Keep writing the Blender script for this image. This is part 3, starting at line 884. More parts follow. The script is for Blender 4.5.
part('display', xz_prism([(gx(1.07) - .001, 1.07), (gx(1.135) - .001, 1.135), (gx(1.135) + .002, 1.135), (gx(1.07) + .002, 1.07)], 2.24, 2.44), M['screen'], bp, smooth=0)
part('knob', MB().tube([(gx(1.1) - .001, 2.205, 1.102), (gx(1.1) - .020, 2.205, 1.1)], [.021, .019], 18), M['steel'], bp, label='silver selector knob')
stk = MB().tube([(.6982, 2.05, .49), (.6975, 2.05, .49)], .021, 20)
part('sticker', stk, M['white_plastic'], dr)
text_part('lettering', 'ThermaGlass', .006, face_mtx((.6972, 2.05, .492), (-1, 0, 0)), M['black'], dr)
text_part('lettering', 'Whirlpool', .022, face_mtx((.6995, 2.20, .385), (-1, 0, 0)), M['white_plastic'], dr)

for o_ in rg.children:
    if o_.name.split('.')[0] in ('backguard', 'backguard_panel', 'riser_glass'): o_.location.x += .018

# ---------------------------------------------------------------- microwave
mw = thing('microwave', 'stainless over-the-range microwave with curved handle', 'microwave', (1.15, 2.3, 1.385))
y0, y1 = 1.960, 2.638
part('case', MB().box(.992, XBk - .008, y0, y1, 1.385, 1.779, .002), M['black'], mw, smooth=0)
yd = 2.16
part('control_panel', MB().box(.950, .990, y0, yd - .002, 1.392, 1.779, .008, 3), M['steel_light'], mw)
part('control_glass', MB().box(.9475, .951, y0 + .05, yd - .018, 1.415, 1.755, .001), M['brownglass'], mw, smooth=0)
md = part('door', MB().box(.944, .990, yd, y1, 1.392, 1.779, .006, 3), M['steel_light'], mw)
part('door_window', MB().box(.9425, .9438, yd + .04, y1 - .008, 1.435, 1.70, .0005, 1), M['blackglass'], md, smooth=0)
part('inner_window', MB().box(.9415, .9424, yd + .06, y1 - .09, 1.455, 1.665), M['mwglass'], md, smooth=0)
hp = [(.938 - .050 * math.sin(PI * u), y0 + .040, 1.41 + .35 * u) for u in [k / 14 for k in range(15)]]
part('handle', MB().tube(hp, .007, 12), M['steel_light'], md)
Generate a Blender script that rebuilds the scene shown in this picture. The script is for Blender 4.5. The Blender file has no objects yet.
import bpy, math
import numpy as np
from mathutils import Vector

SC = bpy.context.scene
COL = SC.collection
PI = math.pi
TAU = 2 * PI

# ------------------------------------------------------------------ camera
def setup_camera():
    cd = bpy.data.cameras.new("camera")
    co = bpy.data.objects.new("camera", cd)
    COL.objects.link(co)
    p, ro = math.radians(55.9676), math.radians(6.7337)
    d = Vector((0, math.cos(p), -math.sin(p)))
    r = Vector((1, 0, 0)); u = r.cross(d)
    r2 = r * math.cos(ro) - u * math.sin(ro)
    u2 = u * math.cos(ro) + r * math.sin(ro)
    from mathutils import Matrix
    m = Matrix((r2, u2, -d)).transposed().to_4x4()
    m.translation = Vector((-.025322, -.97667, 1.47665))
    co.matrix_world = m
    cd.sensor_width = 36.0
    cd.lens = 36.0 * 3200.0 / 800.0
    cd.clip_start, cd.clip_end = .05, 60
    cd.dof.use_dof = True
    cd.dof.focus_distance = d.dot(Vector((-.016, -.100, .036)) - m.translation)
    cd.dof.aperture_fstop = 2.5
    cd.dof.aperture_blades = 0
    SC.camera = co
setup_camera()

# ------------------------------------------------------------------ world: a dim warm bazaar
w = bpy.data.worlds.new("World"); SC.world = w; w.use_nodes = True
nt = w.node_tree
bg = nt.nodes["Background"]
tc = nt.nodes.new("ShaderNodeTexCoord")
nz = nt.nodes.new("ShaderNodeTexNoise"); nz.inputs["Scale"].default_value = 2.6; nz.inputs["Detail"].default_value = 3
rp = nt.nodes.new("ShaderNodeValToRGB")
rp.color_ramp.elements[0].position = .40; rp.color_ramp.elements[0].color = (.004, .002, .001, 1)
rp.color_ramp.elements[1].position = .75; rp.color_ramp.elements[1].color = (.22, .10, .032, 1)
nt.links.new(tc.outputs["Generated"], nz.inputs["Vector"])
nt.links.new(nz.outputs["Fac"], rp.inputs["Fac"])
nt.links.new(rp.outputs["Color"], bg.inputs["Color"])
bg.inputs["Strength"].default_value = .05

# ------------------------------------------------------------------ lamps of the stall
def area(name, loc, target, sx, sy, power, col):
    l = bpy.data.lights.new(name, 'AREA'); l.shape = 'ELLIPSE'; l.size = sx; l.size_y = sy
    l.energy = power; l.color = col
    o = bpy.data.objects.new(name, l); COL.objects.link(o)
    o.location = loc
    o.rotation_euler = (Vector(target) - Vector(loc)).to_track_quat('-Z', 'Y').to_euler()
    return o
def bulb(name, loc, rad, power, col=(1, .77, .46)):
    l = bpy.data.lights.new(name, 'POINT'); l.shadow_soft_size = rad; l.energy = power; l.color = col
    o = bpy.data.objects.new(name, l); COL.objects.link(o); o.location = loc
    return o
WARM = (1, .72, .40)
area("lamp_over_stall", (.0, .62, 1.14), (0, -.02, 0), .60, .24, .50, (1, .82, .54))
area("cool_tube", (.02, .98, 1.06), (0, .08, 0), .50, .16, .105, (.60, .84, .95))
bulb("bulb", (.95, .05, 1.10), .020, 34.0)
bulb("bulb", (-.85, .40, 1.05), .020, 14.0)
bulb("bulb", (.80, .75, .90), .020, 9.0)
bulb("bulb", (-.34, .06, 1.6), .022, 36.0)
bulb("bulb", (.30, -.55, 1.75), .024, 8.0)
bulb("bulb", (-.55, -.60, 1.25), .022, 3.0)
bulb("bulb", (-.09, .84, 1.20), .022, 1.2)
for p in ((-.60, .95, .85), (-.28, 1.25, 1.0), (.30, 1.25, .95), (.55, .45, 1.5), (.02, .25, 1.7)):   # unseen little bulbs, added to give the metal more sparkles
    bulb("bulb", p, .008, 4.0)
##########
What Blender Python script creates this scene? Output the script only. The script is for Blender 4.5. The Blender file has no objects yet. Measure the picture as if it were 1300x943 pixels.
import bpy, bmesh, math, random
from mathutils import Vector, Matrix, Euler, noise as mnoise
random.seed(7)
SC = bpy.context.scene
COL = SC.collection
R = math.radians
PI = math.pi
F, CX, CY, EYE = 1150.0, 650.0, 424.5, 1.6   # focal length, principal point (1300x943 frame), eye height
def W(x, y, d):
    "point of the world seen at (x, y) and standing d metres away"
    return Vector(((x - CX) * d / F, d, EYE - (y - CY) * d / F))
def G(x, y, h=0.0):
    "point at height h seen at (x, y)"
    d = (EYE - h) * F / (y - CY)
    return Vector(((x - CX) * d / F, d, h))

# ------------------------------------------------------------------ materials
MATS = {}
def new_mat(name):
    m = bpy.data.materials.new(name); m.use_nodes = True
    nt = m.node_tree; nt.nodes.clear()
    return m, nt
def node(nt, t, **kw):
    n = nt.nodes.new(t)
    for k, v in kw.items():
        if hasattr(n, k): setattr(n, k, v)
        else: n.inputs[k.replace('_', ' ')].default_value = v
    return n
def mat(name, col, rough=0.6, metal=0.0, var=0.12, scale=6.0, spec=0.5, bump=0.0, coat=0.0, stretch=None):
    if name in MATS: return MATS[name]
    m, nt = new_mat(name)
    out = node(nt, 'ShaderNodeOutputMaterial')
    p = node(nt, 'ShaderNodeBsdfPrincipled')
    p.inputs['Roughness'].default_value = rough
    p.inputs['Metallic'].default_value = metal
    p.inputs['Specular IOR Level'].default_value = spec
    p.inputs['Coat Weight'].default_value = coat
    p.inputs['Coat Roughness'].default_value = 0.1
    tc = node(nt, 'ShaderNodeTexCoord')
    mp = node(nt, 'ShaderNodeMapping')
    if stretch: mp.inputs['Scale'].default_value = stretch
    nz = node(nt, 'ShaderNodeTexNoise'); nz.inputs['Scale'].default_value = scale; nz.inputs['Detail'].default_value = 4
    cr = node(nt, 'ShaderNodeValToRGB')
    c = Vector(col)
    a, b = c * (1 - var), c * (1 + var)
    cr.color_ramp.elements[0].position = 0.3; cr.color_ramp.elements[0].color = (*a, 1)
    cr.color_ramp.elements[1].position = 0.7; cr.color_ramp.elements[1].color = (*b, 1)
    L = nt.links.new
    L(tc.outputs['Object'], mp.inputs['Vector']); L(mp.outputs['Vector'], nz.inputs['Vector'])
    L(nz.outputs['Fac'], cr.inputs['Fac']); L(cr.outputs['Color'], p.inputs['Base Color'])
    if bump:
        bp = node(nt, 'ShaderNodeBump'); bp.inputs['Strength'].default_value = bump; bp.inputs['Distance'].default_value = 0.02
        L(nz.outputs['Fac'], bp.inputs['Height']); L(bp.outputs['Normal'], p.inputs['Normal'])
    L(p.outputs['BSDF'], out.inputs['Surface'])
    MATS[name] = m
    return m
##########
Print exactly the lines above from the one with "Generate a Blender" to the one with "TAU = 2 * PI", including both.

§ **CORRECT ANSWER**
Generate a Blender script that rebuilds the scene shown in this picture. The script is for Blender 4.5. The Blender file has no objects yet.
import bpy, math
import numpy as np
from mathutils import Vector

SC = bpy.context.scene
COL = SC.collection
PI = math.pi
TAU = 2 * PI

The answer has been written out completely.